There are many ways that these issues could be solved. However, the point of this piece is not to advance one solution over another but to highlight the issue and bring awareness to a status quo that does not benefit women, men, or the sport that we all hold so dear, track and field.
At the very least, it is not right that duplicate and triplicate counted women can be viewed as being equivalent to unduplicated men’s rosters. The spirit of Title IX is about expanding opportunities that will benefit actual individuals, not foster manipulated ratios. Universities and the NCAA know this and should work to ensure this principle is followed.
There should also be greater coordination between university athletic departments and admission offices to address growing gender imbalances between female and male enrollments. A major, co-ed university on the west coast is 63 percent women and 37 percent men. Their freshman class is 68 percent women and 32 percent men. It is an objective good that more women are going to college, but if fewer men see education as a route to self-improvement, that is a troubling trend. Universities committed to co-education must also commit to ensuring that young men continue to have opportunities for educational advancement.

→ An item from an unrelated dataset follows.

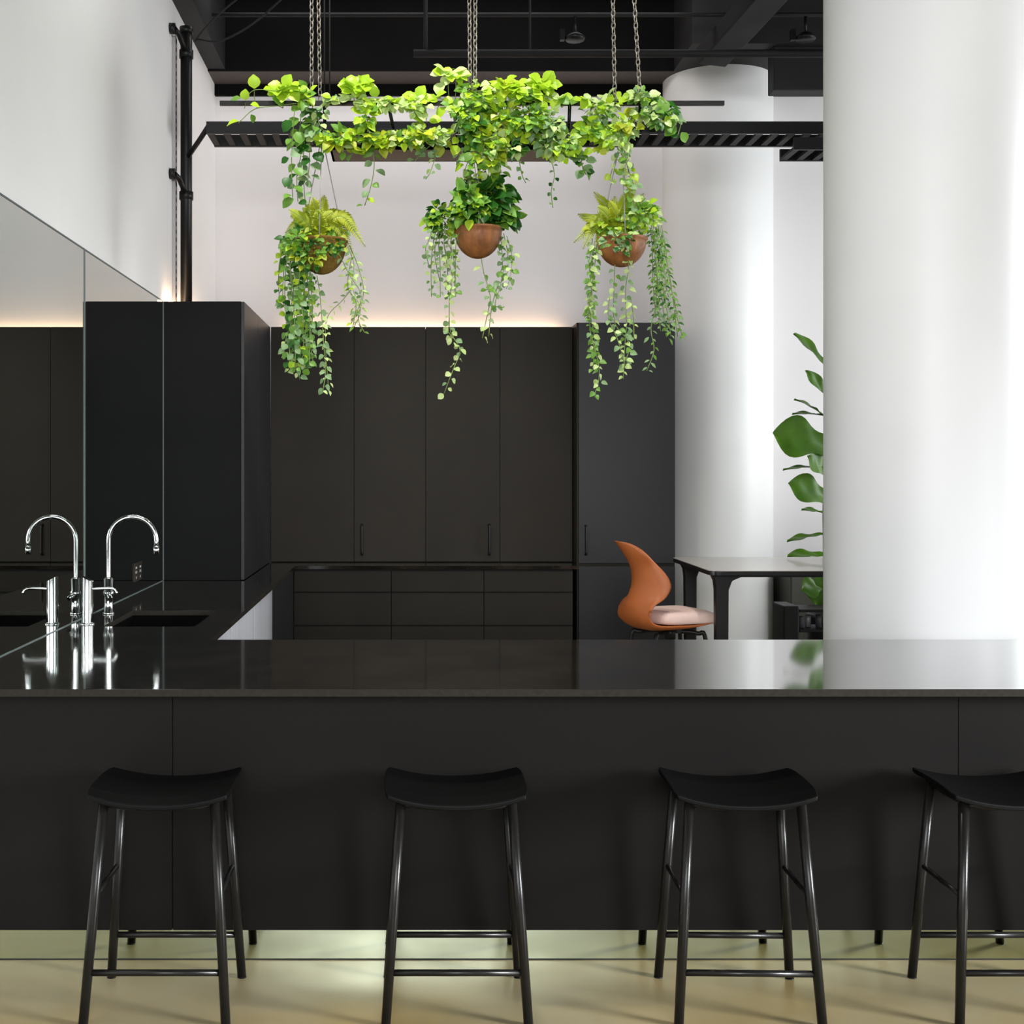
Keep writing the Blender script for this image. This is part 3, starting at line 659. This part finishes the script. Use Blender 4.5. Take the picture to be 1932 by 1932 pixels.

Lastly, the federal government can take a more proactive approach to Title IX enforcement instead of relying on individuals or groups to file federal complaints or lawsuits to spur enforcement.
These issues are complicated. But at the same time, they are relatively simple: Title IX is about expanding opportunities. We have the tools and the ability to ensure that the law is enforced in a way that serves the collective benefit of young people of any gender. Let’s challenge our institutions and their administrators to take the spirit of this law and make it their Northstar so that as many young people as possible can enjoy the benefits of education, sport, and a full college experience.